Growth and Adversity
Monaghan continued to grow his company by opening stores near military bases and colleges. Domino’s proved to be popular in both venues. In 1967, Monaghan began franchising the business and made a $50,000 profit for the year. He decided to expand the business rapidly and set a goal of opening one store a week. By the end of 1969, Monaghan had added 32 new stores, located primarily in residential areas, instead of near colleges. The locations were poorly selected and most of the stores failed. Monaghan was about $1.5 million in debt and had to relinquish control of the company to another businessman to avoid bankruptcy.

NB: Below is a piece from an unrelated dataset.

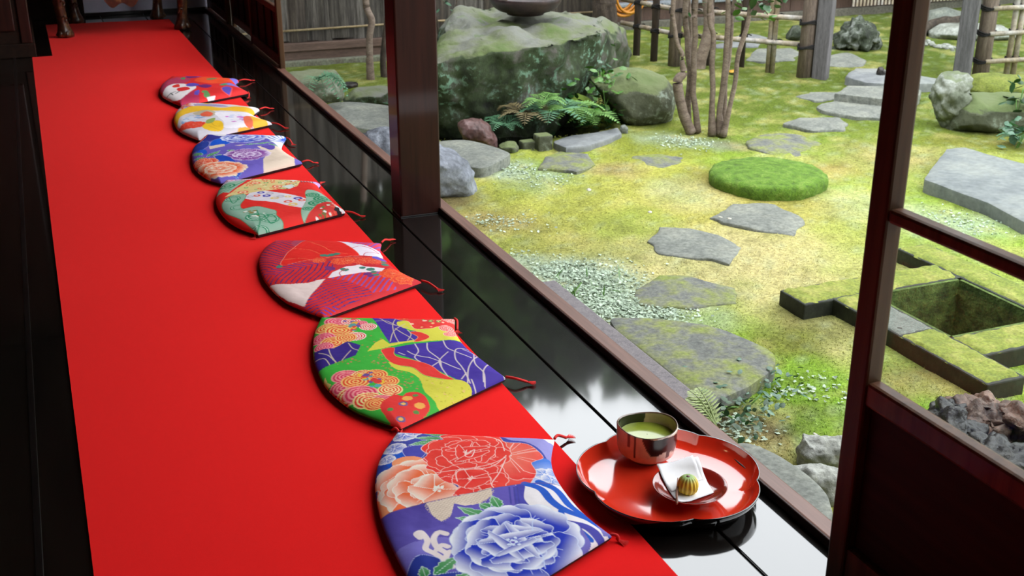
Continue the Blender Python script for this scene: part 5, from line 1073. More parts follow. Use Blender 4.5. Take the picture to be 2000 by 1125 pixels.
# ---------------------------------------------------------------- bark fence at the far end
m_bark = [MG('cedar_bark_%s' % nm, cc, 5, .9, 1., .02, stretch=(7, 7, .5), lo=.28, hi=.72) for nm, cc in (('grey', [(40, 36, 32), (92, 86, 78), (128, 122, 112)]), ('brown', [(38, 32, 27), (84, 74, 64), (116, 106, 92)]), ('pale', [(50, 46, 42), (108, 102, 94), (142, 136, 128)]))]
m_fwood = MG('weathered_brown_beam', [(92, 70, 58), (128, 102, 88)], 6, .8, .4, .006, stretch=(.6, 8, 8))
m_fstone = MG('mossy_footing_stone', [(120, 112, 96), (140, 146, 124)], 10, .9, .5, .01)
fe = thing('bark_fence', (3.0, 9.24, GZ), 'tall grey cedar-bark fence on a brown beam at the far end of the garden', 'fence')
rnd = random.Random(2); x = 1.42
while x < 4.75:
    w_ = rnd.uniform(.07, .16); V = []; F = []; nz = 7; y0 = 9.235+rnd.uniform(-.012, .012); lo = -.285+rnd.uniform(-.012, .02)
    for j in range(nz+1):
        z = lo+(1.5-lo)*j/nz; l_ = x+rnd.uniform(-.008, .006)-.012; r_ = x+w_+rnd.uniform(-.006, .008)+.006
        V += [(l_, y0+.012, z), ((l_+r_)/2, y0-.012, z), (r_, y0+.004, z), ((l_+r_)/2, y0+.02, z)]
    for j in range(nz):
        for k in range(4): F.append((j*4+k, j*4+(k+1) % 4, j*4+4+(k+1) % 4, j*4+4+k))
    F += [(3, 2, 1, 0), (nz*4, nz*4+1, nz*4+2, nz*4+3)]
    mesh('bark_strip', V, F, m_bark[rnd.randrange(3)], fe, smooth=False); x += w_
box('back_board', (1.40, 9.262, -.3), (4.8, 9.285, 1.5), m_bark[1], fe, bev=0)
box('base_beam', (1.40, 9.19, -.35), (4.8, 9.29, -.285), m_fwood, fe, bev=.006)
box('base_board', (1.40, 9.21, -.425), (4.8, 9.27, -.345), m_fwood, fe, bev=.004)
box('footing', (1.40, 9.15, -.50), (4.8, 9.31, -.42), m_fstone, fe, bev=.008)
for z in (-.18, .30, .8): tube('bamboo_batten', [(1.40, 9.205, z-.008), (3.0, 9.205, z+.004), (4.8, 9.205, z)], .0085, m_bam, fe)
# ---------------------------------------------------------------- bamboo fences, gate posts, hose
m_fpost = MG('brown_fence_post', [(50, 38, 30), (96, 76, 60)], 8, .8, .5, .01, stretch=(6, 6, .7))
m_log = MG('weathered_log', [(104, 88, 78), (146, 126, 114), (166, 148, 136)], 6, .8, .5, .01, stretch=(6, 6, .6))
m_sqp = MG('grey_squared_timber', [(88, 84, 84), (118, 114, 116), (134, 130, 132)], 6, .8, .4, .008, stretch=(8, 8, .5))
m_rope = MG('black_palm_rope', [(14, 12, 11), (28, 24, 22)], 60, .9, .5, .004)
m_rail = MG('aged_bamboo_rail', [(150, 124, 92), (194, 178, 152), (216, 212, 208)], 4, .45, .15, .003, lo=.25, hi=.7)
def lash(p, r_, parent, ax):
    ax = ax.normalized(); parts = []
    for s_ in (-.6, 0, .6):
        u = ax.cross(Vector((0, 0, 1))).normalized(); pts = []
        for k in range(13):
            t = 2*math.pi*k/12; pts.append(p+(ax*math.cos(t)+u*math.sin(t))*(r_+.006)+Vector((0, 0, s_*.016+.010*math.sin(t*2+s_))))
        parts.append(tubemesh(pts, .0055, 5))
    parts.append(tubemesh([p-u*(r_+.008)+Vector((0, 0, .01)), p-u*(r_+.012)+ax*.03+Vector((0, 0, .02)), p-u*(r_+.008)+ax*.055+Vector((0, 0, .012))], .005, 5))
    v_, f_ = join(parts); return tag(mesh('rope_lashing', v_, f_, m_rope, parent), kind='stuff')
def bamboo(name, a, b, r_, mat, parent):
    a = Vector(a); b = Vector(b); n = max(2, int((b-a).length/.28)); pts = []; rad = []
    for k in range(n+1):
        p = a+(b-a)*k/n
        if 0 < k < n: d = (b-a).normalized()*.006; pts += [p-d*1.6, p-d*.4, p+d*.4, p+d*1.6]; rad += [r_, r_*1.13, r_*1.13, r_*.98]
        else: pts.append(p); rad.append(r_)
    return tube(name, pts, rad, mat, parent, n=10)
def gp(x, y): return P(x, y, GZ)
bf = thing('bamboo_fence', tuple(gp(1400, 125)), 'lashed bamboo rail fence running from the big tree trunk to the log gate post', 'fence')
A0 = gp(1212, 96); A1 = gp(1318, 122); A2 = gp(1585, 147)
def at(p, z): return Vector((p.x, p.y, z))
for z in (-.03, -.225): bamboo('rail', at(A0, z), at(A1, z), .019, m_rail, bf); bamboo('rail', at(A1, z), at(A2, z), .020, m_rail, bf)
for (x, y), r_, mt in (((1243, 104), .030, m_fpost), ((1277, 114), .030, m_fpost), ((1316, 124), .048, m_log), ((1349, 128), .022, m_fpost), ((1382, 124), .026, m_fpost), ((1448, 128), .024, m_fpost), ((1499, 138), .019, m_rail), ((1508, 139), .019, m_rail)):
    q = gp(x, y); tube('post', [at(q, GZ-.05), at(q, 0.1), at(q, .28)], r_, mt, bf, n=10, wob=.04, seed=x)
    for z in (-.03, -.225): lash(at(q, z), r_, bf, (A2-A1 if x > 1310 else A1-A0))
lg_ = gp(1570, 147); lpst = thing('log_gate_post', tuple(at(lg_, GZ)), 'round weathered log post at the end of the left bamboo fence', 'post')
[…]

In less than a year, Monaghan paid down the debt and regained control of the business. Subsequently, Monaghan expanded more slowly and chose new locations carefully. By 1978, there were 200 stores. In 1975, the makers of Domino Sugar sued Domino’s Pizza for trademark infringement. The case was ultimately decided in Domino’s Pizza’s favor. By 1983, there were 1,000 stores, and Domino’s expanded overseas by opening stores in Canada and Australia.
Market Changes
In 1989, the pizza market began to change and Domino’s Pizza was forced to make its first menu additions since Monaghan dropped sandwiches from the menu. The company began selling deep dish pan pizzas. In 1992, the company started selling bread sticks. In 1993, extra-large pizzas were added. Since 1973, the company had guaranteed that pizzas would be delivered in 30 minutes or less or the pizza was free. By the mid-1980s this had been changed to a $3 refund. In 1993 Domino’s dropped the 30 minute guarantee as a result of lawsuits filed by survivors of people killed in accidents with Domino’s delivery personnel. Today, the company only offers a 30 minute guarantee in some international locations. During this time, Domino’s also was responsible for a number of other innovations that have become standard in the pizza industry. Domino’s developed the conveyor belt pizza oven and an electrically heated pizza transport bag to keep pizzas hot during delivery.
New Ownership
In 1998, Monaghan sold most of his interest in Domino’s to Bain Capital, a Boston investment group, for $1 billion. He retired from active management of the company to concentrate on philanthropic work, although he returned briefly in 2001 to help the company during a downturn. In 2004, the company went public and began trading on the NYSE. Domino’s was named Chain of the Year in 2003 and 2010 by “Pizza Today,” an industry magazine. The company has continued to expand its menu dramatically and offers a variety of pizza toppings and sizes, chicken wings, sandwiches, pasta, Italian entrees, chicken wings, desserts, and other products. In 2009, a consumer survey rated Domino’s pizza among the worst pizzas in taste tests. The company began an advertising campaign based on this survey and their efforts to reinvent the Domino’s pizza recipe and dramatically improve its flavor and quality. As a result, Domino’s saw a 14.3% gain in quarterly profits in 2010. Today, Domino’s is a vibrant, growing company with over 9,000 stores worldwide.